## BEGIN DATASET EXTRACT

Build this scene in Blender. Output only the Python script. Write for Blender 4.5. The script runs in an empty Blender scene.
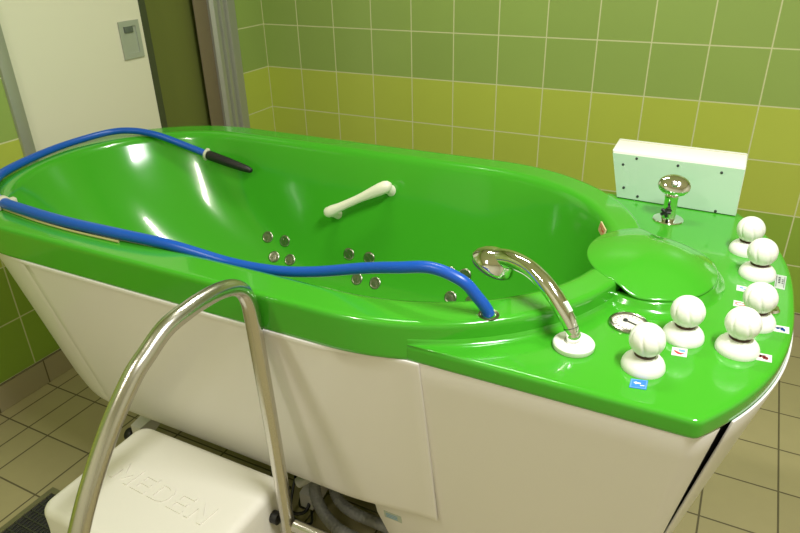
import bpy, bmesh, math, random
from mathutils import Vector, Matrix
PI = math.pi
C = bpy.context.scene.collection
sc = bpy.context.scene

# ------------------------------------------------------------------ camera, world, lights, exposure
cam_d = bpy.data.cameras.new('camera')
cam = bpy.data.objects.new('camera', cam_d)
C.objects.link(cam)
cam_d.sensor_width = 36.0
cam_d.lens = 663.04 / 800 * 36
cam_d.clip_start = 0.02
Rr = [[0.8901405517168284, 0.4551356641417791, -0.022390297351351174],
      [0.18997539169479254, -0.41531280091340217, -0.8896204965759937],
      [-0.4141969926495278, 0.7876336741301038, -0.45615134183338824]]
M3 = Matrix((Rr[0], [-v for v in Rr[1]], [-v for v in Rr[2]])).transposed()
cam.matrix_world = Matrix.Translation((2.14782, -2.72411, 1.50709)) @ M3.to_4x4()
sc.camera = cam
sc.view_settings.view_transform = 'Standard'
sc.view_settings.look = 'None'
sc.view_settings.exposure = 0.28
sc.view_settings.gamma = 1.0
sc.view_settings.use_curve_mapping = False
w = bpy.data.worlds.new('world')
sc.world = w
w.use_nodes = True
w.node_tree.nodes['Background'].inputs[0].default_value = (1.0, 0.97, 0.88, 1)
w.node_tree.nodes['Background'].inputs[1].default_value = 0.22

LIGHTS = [  # x, y, z, size x, size y, power, colour
    (1.00, -3.20, 2.56, 0.12, 0.7, 14, (1.0, 0.94, 0.82)),
    (2.60, -2.10, 2.56, 0.12, 0.7, 42, (1.0, 0.985, 0.98)),
    (1.30, -1.00, 2.56, 0.7, 0.12, 13, (1.0, 0.96, 0.86)),
]
for i, (x, y, z, sx, sy, pw, col) in enumerate(LIGHTS):
    ld = bpy.data.lights.new('tube_light', 'AREA')
    ld.shape = 'RECTANGLE'
    ld.size = sx
    ld.size_y = sy
    ld.energy = pw
    ld.color = col
    lo = bpy.data.objects.new('tube_light', ld)
    lo.location = (x, y, z)
    C.objects.link(lo)

# ------------------------------------------------------------------ helpers
def lin(r, g, b):
    f = lambda c: (c / 255 / 12.92) if c / 255 <= 0.04045 else ((c / 255 + 0.055) / 1.055) ** 2.4
    return (f(r), f(g), f(b), 1)

def mat(name, col, rough=0.5, metal=0.0, coat=0.0, spec=0.5, bump=None, vary=None):
    m = bpy.data.materials.new(name)
    m.use_nodes = True
    nt = m.node_tree
    b = nt.nodes['Principled BSDF']
    b.inputs['Base Color'].default_value = col
    b.inputs['Roughness'].default_value = rough
    b.inputs['Metallic'].default_value = metal
    b.inputs['Coat Weight'].default_value = coat
    b.inputs['Coat Roughness'].default_value = 0.04
    b.inputs['Specular IOR Level'].default_value = spec
    tc = nt.nodes.new('ShaderNodeTexCoord')
    nz = nt.nodes.new('ShaderNodeTexNoise')
    nt.links.new(tc.outputs['Object'], nz.inputs['Vector'])
    sc_, st = bump if bump else (60, 0.01)
    nz.inputs['Scale'].default_value = sc_
    bp = nt.nodes.new('ShaderNodeBump')
    bp.inputs['Strength'].default_value = st
    bp.inputs['Distance'].default_value = 0.002
    nt.links.new(nz.outputs['Fac'], bp.inputs['Height'])
    nt.links.new(bp.outputs['Normal'], b.inputs['Normal'])
    if vary:
        s2, amt = vary
        n2 = nt.nodes.new('ShaderNodeTexNoise')
        n2.inputs['Scale'].default_value = s2
        n2.inputs['Detail'].default_value = 4
        nt.links.new(tc.outputs['Object'], n2.inputs['Vector'])
        mx = nt.nodes.new('ShaderNodeMix')
        mx.data_type = 'RGBA'
        nt.links.new(n2.outputs['Fac'], mx.inputs[0])
        mx.inputs[6].default_value = tuple(c * (1 - amt) for c in col[:3]) + (1,)
        mx.inputs[7].default_value = tuple(min(1, c * (1 + amt)) for c in col[:3]) + (1,)
        nt.links.new(mx.outputs[2], b.inputs['Base Color'])
    return m

def tile_mat(name, axes, pitch, phase, stops, grout, gw, rough, vary=0.03, bump=0.25, extra=None, rowphase=0.0, vpitch=None, mottled=0.0):
    """Square tiles in object space. axes: which two coordinates; stops: [(height, colour)] picked by the second axis."""
    m = bpy.data.materials.new(name)
    m.use_nodes = True
    nt = m.node_tree
    L = nt.links.new
    b = nt.nodes['Principled BSDF']
    tc = nt.nodes.new('ShaderNodeTexCoord')
    sp = nt.nodes.new('ShaderNodeSeparateXYZ')
    L(tc.outputs['Object'], sp.inputs[0])
    def mth(op, a, bb=None, cc=None):
        n = nt.nodes.new('ShaderNodeMath')
        n.operation = op
        for i, v in enumerate((a, bb, cc)):
            if v is None:
                continue
            if isinstance(v, (int, float)):
                n.inputs[i].default_value = v
            else:
                L(v, n.inputs[i])
        return n.outputs[0]
    A, B = sp.outputs[axes[0]], sp.outputs[axes[1]]
    vp = vpitch or pitch
    ua = mth('DIVIDE', mth('SUBTRACT', A, phase), pitch)
    ub = mth('DIVIDE', mth('SUBTRACT', B, rowphase), vp)
    fa = mth('FRACT', ua)
    fb = mth('FRACT', ub)
    ga = mth('MULTIPLY', mth('MINIMUM', fa, mth('SUBTRACT', 1.0, fa)), pitch)
    gb = mth('MULTIPLY', mth('MINIMUM', fb, mth('SUBTRACT', 1.0, fb)), vp)
    g = mth('MINIMUM', ga, gb)
    if extra is not None:
        g = mth('MINIMUM', g, mth('ABSOLUTE', mth('SUBTRACT', A, extra)))
    mr = nt.nodes.new('ShaderNodeMapRange')
    mr.inputs['From Min'].default_value = gw * 0.5
    mr.inputs['From Max'].default_value = gw * 0.5 + 0.0012
    L(g, mr.inputs['Value'])
    tilemask = mr.outputs[0]
    cmb = nt.nodes.new('ShaderNodeCombineXYZ')
    L(mth('FLOOR', ua), cmb.inputs[0])
    L(mth('FLOOR', ub), cmb.inputs[1])
    wn = nt.nodes.new('ShaderNodeTexWhiteNoise')
    wn.noise_dimensions = '2D'
    L(cmb.outputs[0], wn.inputs['Vector'])
    cur = None
    for i, (h, c) in enumerate(stops):
        if cur is None:
            rgb = nt.nodes.new('ShaderNodeRGB')
            rgb.outputs[0].default_value = c
            cur = rgb.outputs[0]
        else:
            mx = nt.nodes.new('ShaderNodeMix')
            mx.data_type = 'RGBA'
            L(mth('GREATER_THAN', B, h), mx.inputs[0])
            L(cur, mx.inputs[6])
            mx.inputs[7].default_value = c
            cur = mx.outputs[2]
    hs = nt.nodes.new('ShaderNodeHueSaturation')
    L(cur, hs.inputs['Color'])
    val = mth('ADD', mth('MULTIPLY', wn.outputs['Value'], vary * 2), 1 - vary)
    nz = nt.nodes.new('ShaderNodeTexNoise')
    nz.inputs['Scale'].default_value = 14 if mottled else 4
    nz.inputs['Detail'].default_value = 6
    L(tc.outputs['Object'], nz.inputs['Vector'])
    val = mth('MULTIPLY', val, mth('ADD', mth('MULTIPLY', nz.outputs['Fac'], mottled or 0.06), 1 - (mottled or 0.06) / 2))
    L(val, hs.inputs['Value'])
    mx = nt.nodes.new('ShaderNodeMix')
    mx.data_type = 'RGBA'
    L(tilemask, mx.inputs[0])
    mx.inputs[6].default_value = grout
    L(hs.outputs[0], mx.inputs[7])
    L(mx.outputs[2], b.inputs['Base Color'])
    rg = mth('SUBTRACT', 0.8, mth('MULTIPLY', tilemask, 0.8 - rough))
    L(rg, b.inputs['Roughness'])
    bp = nt.nodes.new('ShaderNodeBump')
    bp.inputs['Strength'].default_value = bump
    bp.inputs['Distance'].default_value = 0.0015
    L(tilemask, bp.inputs['Height'])
    L(bp.outputs['Normal'], b.inputs['Normal'])
    return m

MT = {}
MT['green'] = mat('green_acrylic', (0.052, 0.375, 0.018, 1), 0.16, coat=0.5, spec=0.5, bump=(3, 0.015))
MT['hull'] = mat('warm_white_laminate', lin(236, 232, 230), 0.30, coat=0.25, spec=0.4, bump=(2.5, 0.02))
MT['white'] = mat('white_plastic', lin(240, 240, 232), 0.28, spec=0.45)
MT['stool'] = mat('moulded_white_plastic', lin(226, 223, 212), 0.5, spec=0.35, bump=(90, 0.12))
MT['handle'] = mat('cream_plastic', lin(238, 236, 214), 0.35)
MT['chrome'] = mat('chrome', (0.86, 0.86, 0.84, 1), 0.07, 1.0)
MT['steel'] = mat('brushed_steel', (0.62, 0.60, 0.55, 1), 0.24, 1.0, bump=(200, 0.02))
MT['dull_steel'] = mat('dull_steel', (0.55, 0.54, 0.5, 1), 0.35, 1.0)
MT['black'] = mat('black_rubber', (0.012, 0.012, 0.012, 1), 0.45)
MT['dark'] = mat('dark_grey_plastic', (0.03, 0.03, 0.03, 1), 0.6)  # plain dark grey, used for the tray under the grate bars
MT['collar'] = mat('dark_red_collar', lin(70, 25, 25), 0.35)
MT['blue'] = mat('blue_rubber', lin(18, 84, 182), 0.32, spec=0.5)
MT['grey_hose'] = mat('grey_plastic', lin(150, 150, 148), 0.35)
MT['clip'] = mat('white_grey_clip', lin(205, 205, 180), 0.5)
MT['alu'] = mat('aluminium', lin(180, 182, 172), 0.45, 0.55)
MT['door'] = mat('cream_door_laminate', lin(228, 226, 204), 0.5, spec=0.3)
MT['reveal'] = mat('brown_strip', lin(120, 108, 85), 0.6)
MT['dim_beyond'] = mat('dim_room_olive', lin(108, 116, 56), 0.6, spec=0.3)  # dimness of the room behind the doorway, put into the colour
MT['ceiling'] = mat('ceiling_white', lin(235, 230, 205), 0.9, spec=0.1)
MT['plain'] = mat('pale_wall', lin(222, 218, 200), 0.8, spec=0.1)
MT['box_shade'] = mat('shaded_green_front', lin(176, 208, 180), 0.22, coat=0.4, spec=0.6)  # shade and green deck reflection painted into the box front
MT['paper'] = mat('sticker_white', lin(228, 232, 222), 0.5)
MT['s_blue'] = mat('sticker_blue', lin(45, 125, 215), 0.45)
MT['s_dblue'] = mat('sticker_dark_blue', lin(25, 70, 140), 0.45)
MT['s_lblue'] = mat('sticker_light_blue', lin(110, 165, 215), 0.45)
MT['s_red'] = mat('sticker_red', lin(205, 40, 50), 0.45)
MT['s_dred'] = mat('sticker_dark_red', lin(120, 25, 35), 0.45)
MT['s_grey'] = mat('sticker_grey', lin(190, 200, 190), 0.5)
MT['ink'] = mat('ink', lin(45, 50, 50), 0.6)
MT['dial'] = mat('dial_cream', lin(222, 220, 205), 0.5)
MT['lampmetal'] = mat('lamp_housing', lin(235, 235, 230), 0.5)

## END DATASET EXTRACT

§ WHAT THE TASK REQUIRES
Leave the pictures out and please restate exactly the lines running from the start of the material through the one with "sc = bpy.context.scene".

§ COMPLETE RESPONSE
Build this scene in Blender. Output only the Python script. Write for Blender 4.5. The script runs in an empty Blender scene.
import bpy, bmesh, math, random
from mathutils import Vector, Matrix
PI = math.pi
C = bpy.context.scene.collection
sc = bpy.context.scene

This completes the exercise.